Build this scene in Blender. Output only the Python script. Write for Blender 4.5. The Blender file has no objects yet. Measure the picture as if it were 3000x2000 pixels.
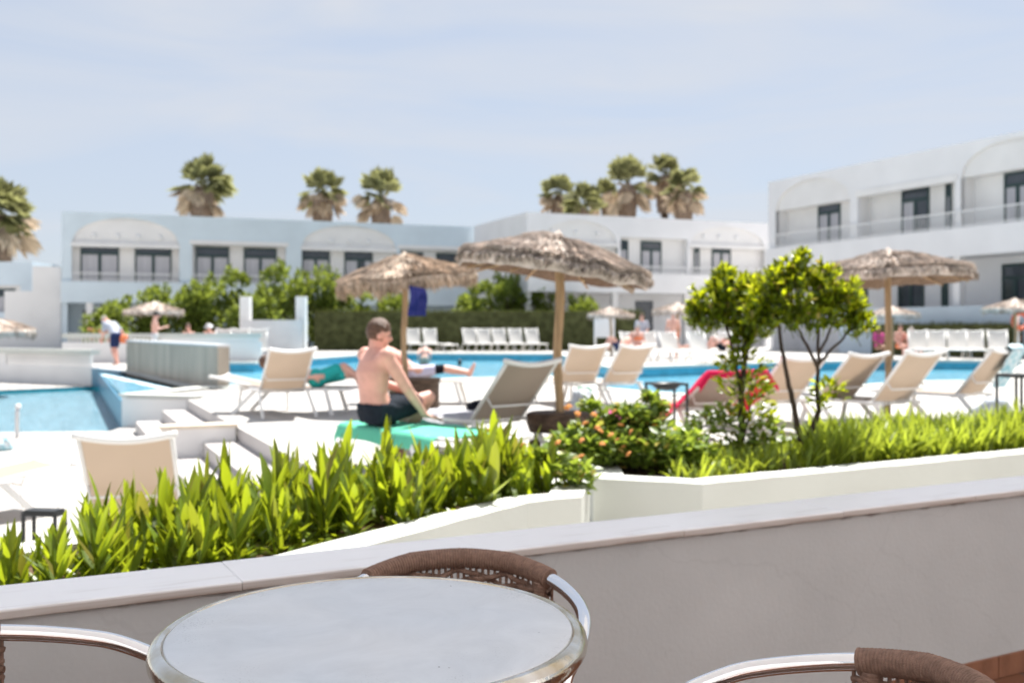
import bpy, math, random
from math import sin, cos, pi, radians, atan2, sqrt, exp
from mathutils import Vector, Matrix, Euler
from mathutils.geometry import tessellate_polygon
from mathutils import noise as mnoise

random.seed(11)
SC = bpy.context.scene
COL = SC.collection
R = random.random
def U(a, b): return a + (b - a) * random.random()

# ------------------------------------------------------------------ camera model used to survey the place (metres)
FPX, CAMH, HORV = 2950.0, 1.17, 960.0
def P(u, v, Y): return Vector(((u - 1500) / FPX * Y, Y, CAMH - (v - HORV) / FPX * Y))
def G(u, v, z=0.0):
    Y = FPX * (CAMH - z) / (v - HORV)
    return Vector(((u - 1500) / FPX * Y, Y, z))
V = Vector

# ------------------------------------------------------------------ mesh helper
class MB:
    def __init__(s): s.v = []; s.f = []
    def add(s, vs, fs):
        b = len(s.v); s.v += [tuple(p) for p in vs]; s.f += [tuple(i + b for i in f) for f in fs]
    def box(s, x0, x1, y0, y1, z0, z1):
        s.add([(x0,y0,z0),(x1,y0,z0),(x1,y1,z0),(x0,y1,z0),(x0,y0,z1),(x1,y0,z1),(x1,y1,z1),(x0,y1,z1)],
              [(0,3,2,1),(4,5,6,7),(0,1,5,4),(1,2,6,5),(2,3,7,6),(3,0,4,7)])
    def obox(s, c, ax, ay, az, hx, hy, hz):
        c=V(c); ax=V(ax)*hx; ay=V(ay)*hy; az=V(az)*hz
        vs=[c+ax*i+ay*j+az*k for k in(-1,1) for i,j in((-1,-1),(1,-1),(1,1),(-1,1))]
        s.add(vs,[(0,3,2,1),(4,5,6,7),(0,1,5,4),(1,2,6,5),(2,3,7,6),(3,0,4,7)])
    def prism(s, poly, z0, z1):
        n = len(poly)
        if sum(poly[i][0]*poly[(i+1)%n][1]-poly[(i+1)%n][0]*poly[i][1] for i in range(n)) < 0: poly = poly[::-1]
        vs = [(p[0],p[1],z0) for p in poly] + [(p[0],p[1],z1) for p in poly]
        tri = tessellate_polygon([[V((p[0],p[1],0)) for p in poly]])
        fs = [(i,(i+1)%n,n+(i+1)%n,n+i) for i in range(n)]
        for t in tri:
            a,b,c=[V(vs[i]) for i in t]
            up = (b-a).cross(c-a).z > 0
            t = tuple(t)
            fs.append(tuple(n+i for i in (t if up else t[::-1]))); fs.append(t[::-1] if up else t)
        s.add(vs, fs)
    def sheet(s, poly, z, holes=()):
        loops = [[V((p[0],p[1],0)) for p in poly]] + [[V((p[0],p[1],0)) for p in h] for h in holes]
        pts = [p for l in loops for p in l]
        fs = []
        for t in tessellate_polygon(loops):
            a,b,c=[pts[i] for i in t]
            fs.append(tuple(t) if (b-a).cross(c-a).z > 0 else tuple(t)[::-1])
        s.add([(p.x,p.y,z) for p in pts], fs)
    def tube(s, path, r, seg=10, cap=True, up=None, squash=1.0):
        path = [V(p) for p in path]; n = len(path)
        rs = r if isinstance(r,(list,tuple)) else [r]*n
        vs=[]; fs=[]; ref=None
        for i,p in enumerate(path):
            t = (path[min(i+1,n-1)]-path[max(i-1,0)])
            t = t.normalized() if t.length>1e-9 else V((0,0,1))
            if ref is None:
                ref = V(up) if up else (V((0,0,1)) if abs(t.z)<.9 else V((1,0,0)))
            x = ref - t*ref.dot(t)
            x = x.normalized() if x.length>1e-6 else t.orthogonal().normalized()
            ref = x
            y = t.cross(x)
            for k in range(seg):
                a=2*pi*k/seg; vs.append(p + x*(cos(a)*rs[i]) + y*(sin(a)*rs[i]*squash))
        for i in range(n-1):
            for k in range(seg):
                a=i*seg+k; b=i*seg+(k+1)%seg; fs.append((a,b,b+seg,a+seg))
        if cap: fs.append(tuple(range(seg))[::-1]); fs.append(tuple((n-1)*seg+k for k in range(seg)))
        s.add(vs,fs)
    def lathe(s, prof, seg=32, c=(0,0,0), wob=None):
        vs=[];fs=[];n=len(prof)
        for k in range(seg):
            a=2*pi*k/seg
            for i,(r,z) in enumerate(prof):
                w = wob(a,r,z) if wob else (0,0)
                vs.append((c[0]+(r+w[0])*cos(a), c[1]+(r+w[0])*sin(a), c[2]+z+w[1]))
        for k in range(seg):
            for i in range(n-1):
                a=k*n+i; b=((k+1)%seg)*n+i
                fs.append((a,b,b+1,a+1))
        s.add(vs,fs)
    def ball(s, c, rx, ry=None, rz=None, seg=12, rings=8, rot=None):
        ry = ry or rx; rz = rz or rx
        vs=[]; fs=[]; c=V(c)
        for i in range(rings+1):
            t=pi*i/rings
            for k in range(seg):
                a=2*pi*k/seg
                p=V((rx*sin(t)*cos(a), ry*sin(t)*sin(a), rz*cos(t)))
                if rot: p = rot@p
                vs.append(c+p)
        for i in range(rings):
            for k in range(seg):
                a=i*seg+k; b=i*seg+(k+1)%seg; fs.append((a,a+seg,b+seg,b))
        s.add(vs,fs)
    def grid(s, fn, nu, nv, double=0.0):
        vs=[fn(i/nu,j/nv) for j in range(nv+1) for i in range(nu+1)]
        fs=[(j*(nu+1)+i, j*(nu+1)+i+1,(j+1)*(nu+1)+i+1,(j+1)*(nu+1)+i) for j in range(nv) for i in range(nu)]
        s.add(vs,fs)
    def leaf(s, base, d, n, L, W, seg=3, bend=0.0, fold=0.0, tip=1.0):
        base=V(base); d=V(d).normalized(); n=V(n); n=(n-d*n.dot(d))
        n = n.normalized() if n.length>1e-6 else d.orthogonal().normalized()
        sd=d.cross(n); vs=[]; fs=[]
        for i in range(seg+1):
            t=i/seg
            w = W*1.42*((t+.03)**.62)*((1-t)**.85)*1.0 if i<seg else 0.0004
            c = base + d*(L*t) - n*(bend*L*t*t)
            vs += [c - sd*w + n*fold*w, c, c + sd*w + n*fold*w]
        for i in range(seg):
            a=i*3; fs += [(a,a+1,a+4,a+3),(a+1,a+2,a+5,a+4)]
        s.add(vs,fs)
    def build(s, name, mat, parent=None, smooth=False, loc=None, bevel=0):
        me = bpy.data.meshes.new(name); me.from_pydata(s.v,[],s.f); me.validate()
        if smooth:
            me.polygons.foreach_set('use_smooth',[True]*len(me.polygons))
        mats = mat if isinstance(mat,(list,tuple)) else [mat]
        for m in mats: me.materials.append(m)
        o = bpy.data.objects.new(name, me); COL.objects.link(o)
        if parent: o.parent = parent
        if loc is not None: o.location = loc
        if bevel:
            b=o.modifiers.new('Bevel','BEVEL'); b.width=bevel; b.segments=2; b.limit_method='ANGLE'
        return o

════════

• **Objective**: Every line above that contains the word "scene" should be reported.

• **Exercise solution**:
Build this scene in Blender. Output only the Python script. Write for Blender 4.5. The Blender file has no objects yet. Measure the picture as if it were 3000x2000 pixels.
SC = bpy.context.scene